Paul Phelan/CAIRNS

A programme to buy passenger-owned electronic devices identified as interfering with navigation or flight management systems on its customers' flights has been launched by Boeing.

Airlines suspecting radio frequency interference from the devices are being asked to record the type of equipment, including serial and model numbers, and passenger contact details. Boeing then contacts the passenger with an offer to purchase the equipment to try to isolate the source and nature of the interference.

Efforts by manufacturers and airlines to pin down specific devices have been frustrated by the random nature and inconsistency of recorded events. Some now believe that radiation from terrestrial installations such as those of telecommunications systems may play a part.

One airline says: "There is no hard evidence that onboard devices are causing problems. The engineers refute it as rubbish, saying that the amount of energy required to produce some of these events is far greater than the devices' maximum possible output. Marketing don't want to get involved, because they don't want to tell passengers they cannot do something. The safety position is that, because we don't know, we treat it cautiously, so we don't allow the items to be operated in climb and descent."

Boeing is believed to have purchased a passenger's laptop computer in Europe when the airline found the problem kept returning as it was switched on and off. "Boeing then tried to reproduce the problem on their own aircraft and couldn't. They leased the actual aircraft from the airline and, using the same computer, they still couldn't reproduce the problem. That's consistent with our experience - we track each report on an aircraft seating plan, and these events are totally random in respect to location on the aircraft and to the items of equipment. We're starting to think we might have to look more closely at ground-based equipment such as telecommunication towers or FM transmitters," says the airline.

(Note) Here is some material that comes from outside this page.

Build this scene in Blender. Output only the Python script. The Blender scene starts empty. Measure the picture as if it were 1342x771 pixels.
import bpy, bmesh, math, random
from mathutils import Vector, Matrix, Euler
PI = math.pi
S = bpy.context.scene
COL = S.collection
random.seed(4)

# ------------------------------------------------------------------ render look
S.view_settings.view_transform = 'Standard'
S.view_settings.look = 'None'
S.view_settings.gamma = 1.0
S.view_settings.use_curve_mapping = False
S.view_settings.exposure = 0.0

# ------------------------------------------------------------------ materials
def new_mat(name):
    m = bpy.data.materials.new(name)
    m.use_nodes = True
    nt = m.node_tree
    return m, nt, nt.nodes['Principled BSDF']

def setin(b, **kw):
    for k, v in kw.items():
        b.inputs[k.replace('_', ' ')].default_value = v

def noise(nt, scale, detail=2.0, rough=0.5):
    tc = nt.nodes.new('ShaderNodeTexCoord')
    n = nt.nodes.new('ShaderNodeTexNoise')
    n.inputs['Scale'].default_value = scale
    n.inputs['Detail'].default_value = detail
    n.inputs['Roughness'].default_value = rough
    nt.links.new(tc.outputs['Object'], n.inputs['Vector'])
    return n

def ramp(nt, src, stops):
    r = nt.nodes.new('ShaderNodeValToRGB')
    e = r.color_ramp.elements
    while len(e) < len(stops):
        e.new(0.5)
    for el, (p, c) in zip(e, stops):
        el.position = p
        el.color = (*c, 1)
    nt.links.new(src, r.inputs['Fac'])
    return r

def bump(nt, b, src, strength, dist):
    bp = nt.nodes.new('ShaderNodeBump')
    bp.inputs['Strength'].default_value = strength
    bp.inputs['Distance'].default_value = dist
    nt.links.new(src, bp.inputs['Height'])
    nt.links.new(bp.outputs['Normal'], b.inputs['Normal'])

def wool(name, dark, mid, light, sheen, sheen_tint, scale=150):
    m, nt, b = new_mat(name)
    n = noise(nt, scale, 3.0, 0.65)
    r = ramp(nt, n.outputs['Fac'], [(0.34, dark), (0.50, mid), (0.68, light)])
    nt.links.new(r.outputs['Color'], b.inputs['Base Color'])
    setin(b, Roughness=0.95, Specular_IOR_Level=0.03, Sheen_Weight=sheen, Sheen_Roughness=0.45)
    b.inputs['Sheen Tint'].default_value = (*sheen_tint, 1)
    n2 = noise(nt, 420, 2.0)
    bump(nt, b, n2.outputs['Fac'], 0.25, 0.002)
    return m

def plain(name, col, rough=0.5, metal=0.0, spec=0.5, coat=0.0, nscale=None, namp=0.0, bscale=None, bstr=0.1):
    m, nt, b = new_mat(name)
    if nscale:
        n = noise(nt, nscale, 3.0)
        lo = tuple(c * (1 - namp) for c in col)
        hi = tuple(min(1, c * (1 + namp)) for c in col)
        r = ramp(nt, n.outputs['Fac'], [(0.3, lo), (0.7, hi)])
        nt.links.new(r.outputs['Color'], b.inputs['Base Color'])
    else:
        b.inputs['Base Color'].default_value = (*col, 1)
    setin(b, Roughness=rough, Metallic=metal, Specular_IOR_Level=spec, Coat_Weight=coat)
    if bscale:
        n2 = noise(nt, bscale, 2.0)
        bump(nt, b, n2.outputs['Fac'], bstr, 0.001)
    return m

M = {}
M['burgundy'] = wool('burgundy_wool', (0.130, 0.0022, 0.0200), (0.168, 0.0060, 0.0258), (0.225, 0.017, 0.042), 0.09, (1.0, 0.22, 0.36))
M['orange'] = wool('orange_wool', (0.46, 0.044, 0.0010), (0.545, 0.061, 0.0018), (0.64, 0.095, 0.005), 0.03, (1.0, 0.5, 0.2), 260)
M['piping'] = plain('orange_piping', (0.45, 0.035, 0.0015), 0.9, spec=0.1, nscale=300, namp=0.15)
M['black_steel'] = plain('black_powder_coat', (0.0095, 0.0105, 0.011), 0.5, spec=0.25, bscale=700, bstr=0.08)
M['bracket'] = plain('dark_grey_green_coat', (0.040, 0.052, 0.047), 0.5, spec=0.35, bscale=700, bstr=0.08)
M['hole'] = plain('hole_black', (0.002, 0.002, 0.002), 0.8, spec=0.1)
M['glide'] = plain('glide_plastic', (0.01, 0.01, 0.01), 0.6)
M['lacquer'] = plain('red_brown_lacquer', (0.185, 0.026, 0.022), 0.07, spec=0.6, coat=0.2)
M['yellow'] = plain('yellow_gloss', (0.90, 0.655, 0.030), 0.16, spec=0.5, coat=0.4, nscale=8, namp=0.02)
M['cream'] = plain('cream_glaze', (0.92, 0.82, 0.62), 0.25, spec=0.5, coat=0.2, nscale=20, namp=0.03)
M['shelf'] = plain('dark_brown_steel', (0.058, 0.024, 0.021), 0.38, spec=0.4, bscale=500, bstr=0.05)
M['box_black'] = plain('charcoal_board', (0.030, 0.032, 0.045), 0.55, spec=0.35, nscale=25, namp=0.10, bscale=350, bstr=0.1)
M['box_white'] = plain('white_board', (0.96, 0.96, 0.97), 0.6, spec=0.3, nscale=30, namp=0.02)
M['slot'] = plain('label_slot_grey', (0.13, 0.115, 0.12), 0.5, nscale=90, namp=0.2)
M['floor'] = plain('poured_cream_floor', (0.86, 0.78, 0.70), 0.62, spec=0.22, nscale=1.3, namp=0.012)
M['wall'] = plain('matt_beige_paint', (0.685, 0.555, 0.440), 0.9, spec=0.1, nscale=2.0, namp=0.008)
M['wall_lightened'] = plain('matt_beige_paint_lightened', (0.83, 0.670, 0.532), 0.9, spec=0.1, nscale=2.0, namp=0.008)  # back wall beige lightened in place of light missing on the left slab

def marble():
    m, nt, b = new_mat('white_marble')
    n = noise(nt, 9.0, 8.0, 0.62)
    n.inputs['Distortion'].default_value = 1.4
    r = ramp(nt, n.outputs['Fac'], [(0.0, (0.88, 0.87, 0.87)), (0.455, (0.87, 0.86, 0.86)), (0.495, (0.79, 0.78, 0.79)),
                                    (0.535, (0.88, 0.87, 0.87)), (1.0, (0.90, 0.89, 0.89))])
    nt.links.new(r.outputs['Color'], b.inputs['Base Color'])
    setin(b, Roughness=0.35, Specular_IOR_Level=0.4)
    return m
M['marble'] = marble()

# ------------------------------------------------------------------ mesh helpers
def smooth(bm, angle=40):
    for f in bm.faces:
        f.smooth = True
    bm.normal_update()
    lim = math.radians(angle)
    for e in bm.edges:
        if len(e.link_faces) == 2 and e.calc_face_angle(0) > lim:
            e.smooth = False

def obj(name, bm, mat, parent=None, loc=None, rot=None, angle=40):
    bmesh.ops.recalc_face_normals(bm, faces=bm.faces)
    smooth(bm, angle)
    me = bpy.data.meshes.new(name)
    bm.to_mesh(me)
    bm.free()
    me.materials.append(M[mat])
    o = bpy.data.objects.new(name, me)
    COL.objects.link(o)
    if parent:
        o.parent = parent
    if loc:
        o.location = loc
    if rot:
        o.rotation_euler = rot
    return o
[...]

Electromagnetic interference is well known to the military, particularly at low level, where there is heavy interference in areas such as Europe. The problem is believed to have resulted in several accidents.

The carrier reports two events in its Boeing 747-400s, a year apart, but in the same location, at the same time of day and producing an identical 40° turn off track on both occasions. Anomalies have also been reported over a large radio telescope. Events have included porpoising oscillations, substantial course deviations and "map shift" on navigation displays.